They say horror is about monsters. Ghosts, vampires, things with too many teeth. They are wrong, of course. The best horror, the kind that sticks to your ribs and follows you into a dark room, is about the monsters we already know. Grief. Guilt. Obsession. The terrifying architecture of a broken heart. This year, two novels from Titan Books tear into these human darknesses with breathtaking precision, each using the supernatural not as a cheap escape, but as the sharpest possible mirror.
Think about it, really think. What is more frightening than the past refusing to stay buried? Or the love you crave becomes the very thing that devours you? This is where true fear lives.
The Haunt We Carry: A Descent into Dark Academia

Laura R. Samotin knows about buried things. Following her acclaimed debut, The Sins on Their Bones, she returns with The Way It Haunted Him, a terrifying and claustrophobic queer dark academia horror set in a demon-infested archive. This isn’t your typical ghost story. It’s a story about trauma, grief and the lengths we will go to for love.
Meet Michael Stein. He arrives at the Schechter Institute for Judaic Studies already haunted. Battered and broken, he blames himself for the tragic accident that took his boyfriend’s life. His penance? To complete his boyfriend’s research into demonic entities drawn from Jewish myth and Eastern European folklore. It’s a sceptic’s attempt to touch the superstitions his beloved believed in. But the archive has other plans.
Instead of the old archivist, he finds Jacob Schechter. Enigmatic. Brooding. A believer. As Michael delves into cryptic texts, the shadows on the page begin to seep into the hallways. His scholarly grief warps. It becomes something darker, an intoxicating obsession with Jacob, a man whose own secrets are a chasm waiting to swallow them both.
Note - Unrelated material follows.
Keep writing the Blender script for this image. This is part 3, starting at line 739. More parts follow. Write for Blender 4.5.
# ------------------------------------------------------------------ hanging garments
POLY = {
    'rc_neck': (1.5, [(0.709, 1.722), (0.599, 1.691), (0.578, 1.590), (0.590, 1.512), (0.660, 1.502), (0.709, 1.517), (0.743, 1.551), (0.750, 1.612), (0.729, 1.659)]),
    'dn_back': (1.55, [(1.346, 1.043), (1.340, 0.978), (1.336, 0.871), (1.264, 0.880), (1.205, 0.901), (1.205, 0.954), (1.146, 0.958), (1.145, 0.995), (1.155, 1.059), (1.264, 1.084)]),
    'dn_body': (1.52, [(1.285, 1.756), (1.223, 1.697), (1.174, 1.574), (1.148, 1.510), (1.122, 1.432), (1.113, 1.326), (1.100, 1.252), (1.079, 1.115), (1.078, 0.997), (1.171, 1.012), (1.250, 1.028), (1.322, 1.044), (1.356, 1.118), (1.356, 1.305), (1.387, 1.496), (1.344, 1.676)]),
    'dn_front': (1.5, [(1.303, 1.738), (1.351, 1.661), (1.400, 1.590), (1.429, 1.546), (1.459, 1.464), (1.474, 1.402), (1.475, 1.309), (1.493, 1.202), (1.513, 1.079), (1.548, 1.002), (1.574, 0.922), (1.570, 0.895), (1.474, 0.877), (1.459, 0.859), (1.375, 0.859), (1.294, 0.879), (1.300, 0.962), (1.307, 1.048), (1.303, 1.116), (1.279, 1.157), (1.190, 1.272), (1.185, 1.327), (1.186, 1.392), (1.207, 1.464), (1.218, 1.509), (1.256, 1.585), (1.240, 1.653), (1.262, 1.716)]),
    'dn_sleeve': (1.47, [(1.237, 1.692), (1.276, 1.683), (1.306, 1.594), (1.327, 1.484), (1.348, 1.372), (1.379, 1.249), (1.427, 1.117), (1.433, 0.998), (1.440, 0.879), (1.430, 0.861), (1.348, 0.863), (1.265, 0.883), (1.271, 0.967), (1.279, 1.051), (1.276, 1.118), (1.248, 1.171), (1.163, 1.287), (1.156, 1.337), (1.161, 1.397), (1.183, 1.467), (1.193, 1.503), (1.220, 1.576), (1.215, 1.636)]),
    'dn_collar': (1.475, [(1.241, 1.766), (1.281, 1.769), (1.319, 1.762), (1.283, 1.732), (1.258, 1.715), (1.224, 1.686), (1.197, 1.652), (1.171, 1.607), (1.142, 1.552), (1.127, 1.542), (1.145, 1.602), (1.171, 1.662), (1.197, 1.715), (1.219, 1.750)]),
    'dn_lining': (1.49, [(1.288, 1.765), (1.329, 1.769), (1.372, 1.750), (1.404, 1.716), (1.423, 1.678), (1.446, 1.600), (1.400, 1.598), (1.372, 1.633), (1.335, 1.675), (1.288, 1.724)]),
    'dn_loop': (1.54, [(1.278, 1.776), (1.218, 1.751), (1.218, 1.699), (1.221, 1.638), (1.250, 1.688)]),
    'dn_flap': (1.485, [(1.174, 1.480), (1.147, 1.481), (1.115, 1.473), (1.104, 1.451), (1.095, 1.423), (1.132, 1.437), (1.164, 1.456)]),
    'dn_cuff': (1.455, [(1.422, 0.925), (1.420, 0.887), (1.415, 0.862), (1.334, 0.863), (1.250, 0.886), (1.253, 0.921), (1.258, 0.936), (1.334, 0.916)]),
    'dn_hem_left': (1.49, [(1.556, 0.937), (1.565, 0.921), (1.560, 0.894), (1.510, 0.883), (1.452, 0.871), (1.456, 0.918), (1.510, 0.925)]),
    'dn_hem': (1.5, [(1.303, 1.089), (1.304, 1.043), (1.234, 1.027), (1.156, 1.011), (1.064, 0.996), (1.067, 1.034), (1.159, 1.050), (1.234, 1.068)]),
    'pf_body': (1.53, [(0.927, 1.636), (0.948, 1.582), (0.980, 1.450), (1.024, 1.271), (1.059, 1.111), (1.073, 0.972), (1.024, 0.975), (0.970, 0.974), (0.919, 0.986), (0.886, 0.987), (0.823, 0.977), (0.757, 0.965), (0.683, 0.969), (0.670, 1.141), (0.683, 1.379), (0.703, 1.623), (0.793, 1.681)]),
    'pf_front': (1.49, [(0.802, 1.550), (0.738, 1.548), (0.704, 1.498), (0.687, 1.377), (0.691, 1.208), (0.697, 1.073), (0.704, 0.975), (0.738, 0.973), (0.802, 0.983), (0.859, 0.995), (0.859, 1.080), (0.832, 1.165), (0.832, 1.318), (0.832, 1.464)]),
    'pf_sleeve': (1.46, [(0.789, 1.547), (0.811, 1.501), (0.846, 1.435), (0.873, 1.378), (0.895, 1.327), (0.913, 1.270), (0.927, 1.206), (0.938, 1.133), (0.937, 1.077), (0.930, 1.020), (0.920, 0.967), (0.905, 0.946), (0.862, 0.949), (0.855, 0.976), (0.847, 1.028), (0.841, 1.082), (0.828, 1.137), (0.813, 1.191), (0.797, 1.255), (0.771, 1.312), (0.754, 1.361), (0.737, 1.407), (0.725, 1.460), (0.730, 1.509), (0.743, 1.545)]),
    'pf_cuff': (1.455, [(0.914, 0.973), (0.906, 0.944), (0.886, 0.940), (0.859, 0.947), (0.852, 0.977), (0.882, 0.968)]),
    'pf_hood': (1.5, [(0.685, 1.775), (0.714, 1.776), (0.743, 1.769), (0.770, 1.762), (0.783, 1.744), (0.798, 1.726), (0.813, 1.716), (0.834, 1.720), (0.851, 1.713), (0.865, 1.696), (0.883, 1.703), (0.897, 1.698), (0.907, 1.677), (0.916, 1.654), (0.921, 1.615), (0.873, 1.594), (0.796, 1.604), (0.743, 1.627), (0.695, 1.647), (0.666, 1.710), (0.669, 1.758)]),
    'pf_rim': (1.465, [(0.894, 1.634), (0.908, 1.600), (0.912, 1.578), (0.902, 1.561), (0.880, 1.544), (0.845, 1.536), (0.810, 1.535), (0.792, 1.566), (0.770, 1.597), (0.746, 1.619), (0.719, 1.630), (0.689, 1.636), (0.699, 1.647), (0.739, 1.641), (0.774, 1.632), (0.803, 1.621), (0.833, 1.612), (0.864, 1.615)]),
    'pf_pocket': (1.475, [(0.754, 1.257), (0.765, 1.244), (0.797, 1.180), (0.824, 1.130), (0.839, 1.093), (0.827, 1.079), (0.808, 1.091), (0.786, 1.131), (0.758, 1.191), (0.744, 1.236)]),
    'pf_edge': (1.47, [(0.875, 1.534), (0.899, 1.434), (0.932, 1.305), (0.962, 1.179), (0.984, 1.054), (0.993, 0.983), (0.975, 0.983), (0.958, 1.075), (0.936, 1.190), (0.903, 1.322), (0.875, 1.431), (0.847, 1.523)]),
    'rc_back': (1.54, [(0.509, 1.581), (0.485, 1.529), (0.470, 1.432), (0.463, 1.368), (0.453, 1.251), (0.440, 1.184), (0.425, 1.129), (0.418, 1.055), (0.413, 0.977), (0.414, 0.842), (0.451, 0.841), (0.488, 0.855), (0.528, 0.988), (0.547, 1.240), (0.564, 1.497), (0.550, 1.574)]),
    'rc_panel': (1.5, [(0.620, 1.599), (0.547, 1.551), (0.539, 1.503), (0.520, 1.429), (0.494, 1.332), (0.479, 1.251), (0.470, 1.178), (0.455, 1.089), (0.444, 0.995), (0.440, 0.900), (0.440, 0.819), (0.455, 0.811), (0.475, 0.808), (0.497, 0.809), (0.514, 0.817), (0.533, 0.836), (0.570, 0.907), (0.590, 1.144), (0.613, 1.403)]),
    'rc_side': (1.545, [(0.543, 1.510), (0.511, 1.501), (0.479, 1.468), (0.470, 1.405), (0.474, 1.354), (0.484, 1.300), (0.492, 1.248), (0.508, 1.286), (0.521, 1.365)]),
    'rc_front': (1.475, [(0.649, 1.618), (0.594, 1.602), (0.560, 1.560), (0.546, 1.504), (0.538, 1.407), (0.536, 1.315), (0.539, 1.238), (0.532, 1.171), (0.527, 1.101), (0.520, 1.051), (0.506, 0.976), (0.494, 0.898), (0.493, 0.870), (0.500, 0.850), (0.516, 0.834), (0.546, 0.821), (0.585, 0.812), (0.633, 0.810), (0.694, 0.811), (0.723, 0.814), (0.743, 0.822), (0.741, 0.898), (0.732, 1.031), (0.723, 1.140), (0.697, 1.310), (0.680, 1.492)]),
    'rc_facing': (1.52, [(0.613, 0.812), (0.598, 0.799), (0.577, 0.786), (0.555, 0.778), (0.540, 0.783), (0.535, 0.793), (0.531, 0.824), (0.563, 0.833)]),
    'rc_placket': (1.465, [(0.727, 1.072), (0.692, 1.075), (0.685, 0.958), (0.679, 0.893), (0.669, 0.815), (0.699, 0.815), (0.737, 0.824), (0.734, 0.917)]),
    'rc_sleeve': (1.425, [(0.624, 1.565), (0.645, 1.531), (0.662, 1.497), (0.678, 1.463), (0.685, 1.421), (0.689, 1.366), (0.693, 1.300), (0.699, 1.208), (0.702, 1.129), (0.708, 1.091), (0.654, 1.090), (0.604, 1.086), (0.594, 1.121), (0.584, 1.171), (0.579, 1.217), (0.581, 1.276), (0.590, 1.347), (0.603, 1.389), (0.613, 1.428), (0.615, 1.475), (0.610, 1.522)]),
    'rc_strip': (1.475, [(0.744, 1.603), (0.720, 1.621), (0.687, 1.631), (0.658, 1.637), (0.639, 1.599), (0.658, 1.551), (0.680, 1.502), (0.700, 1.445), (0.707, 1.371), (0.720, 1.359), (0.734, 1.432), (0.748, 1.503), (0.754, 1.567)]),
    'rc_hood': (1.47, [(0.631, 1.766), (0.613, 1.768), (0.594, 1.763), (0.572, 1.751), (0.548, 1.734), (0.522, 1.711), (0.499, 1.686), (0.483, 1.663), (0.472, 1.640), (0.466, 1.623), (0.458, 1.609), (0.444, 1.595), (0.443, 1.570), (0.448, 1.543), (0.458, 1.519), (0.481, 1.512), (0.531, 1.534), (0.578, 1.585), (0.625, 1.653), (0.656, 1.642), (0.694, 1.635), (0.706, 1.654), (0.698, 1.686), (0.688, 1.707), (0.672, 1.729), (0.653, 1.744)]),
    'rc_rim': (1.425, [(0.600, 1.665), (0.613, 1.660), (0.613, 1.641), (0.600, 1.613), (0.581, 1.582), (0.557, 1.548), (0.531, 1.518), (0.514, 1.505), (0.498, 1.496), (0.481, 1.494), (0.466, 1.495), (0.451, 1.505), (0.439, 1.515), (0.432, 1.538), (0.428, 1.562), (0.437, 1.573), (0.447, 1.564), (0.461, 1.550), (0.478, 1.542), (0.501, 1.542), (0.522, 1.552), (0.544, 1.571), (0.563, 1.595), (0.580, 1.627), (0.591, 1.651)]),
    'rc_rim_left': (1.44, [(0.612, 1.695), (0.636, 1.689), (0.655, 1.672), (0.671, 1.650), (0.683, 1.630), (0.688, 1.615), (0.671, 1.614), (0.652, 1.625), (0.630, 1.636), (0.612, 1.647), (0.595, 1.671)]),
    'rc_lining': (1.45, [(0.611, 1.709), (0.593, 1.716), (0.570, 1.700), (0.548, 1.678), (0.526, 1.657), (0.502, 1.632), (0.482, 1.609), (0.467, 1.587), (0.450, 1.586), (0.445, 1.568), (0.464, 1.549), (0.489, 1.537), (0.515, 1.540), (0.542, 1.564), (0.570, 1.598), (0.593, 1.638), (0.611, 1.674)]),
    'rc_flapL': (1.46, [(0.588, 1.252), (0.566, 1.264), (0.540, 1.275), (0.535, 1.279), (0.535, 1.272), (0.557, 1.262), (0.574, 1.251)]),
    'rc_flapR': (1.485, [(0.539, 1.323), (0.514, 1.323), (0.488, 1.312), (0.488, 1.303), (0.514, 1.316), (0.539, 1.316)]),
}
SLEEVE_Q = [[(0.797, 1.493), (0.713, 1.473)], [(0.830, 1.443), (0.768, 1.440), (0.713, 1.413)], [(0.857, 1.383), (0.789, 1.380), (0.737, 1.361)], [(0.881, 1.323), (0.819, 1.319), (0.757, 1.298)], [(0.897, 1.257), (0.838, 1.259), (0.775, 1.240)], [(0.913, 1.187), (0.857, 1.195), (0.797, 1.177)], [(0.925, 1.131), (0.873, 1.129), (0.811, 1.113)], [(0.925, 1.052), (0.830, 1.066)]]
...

The real haunting here isn’t just the household demons lurking in the stacks. It’s the past, it’s guilt, it’s the terrifying possibility of a new love built on a grave.
Samotin, with a PhD in international relations, uses her academic rigour to build a world where psychological horror and supernatural horror are indistinguishable. The result is a heady, atmospheric chokehold of a novel. Readers of T. Kingfisher and Tori Bovalino, take note. This is your next obsession.
Praise for The Way It Haunted Him
Set in an imaginative, lived-in world steeped in Jewish mysticism, The Sins on Their Bones walks a tightrope between darkness and light, between heavy themes and levity, between escaping the monsters from your past and becoming one in the present. Get ready to fall in love with Samotin’s characters-even the villain! Especially the villain.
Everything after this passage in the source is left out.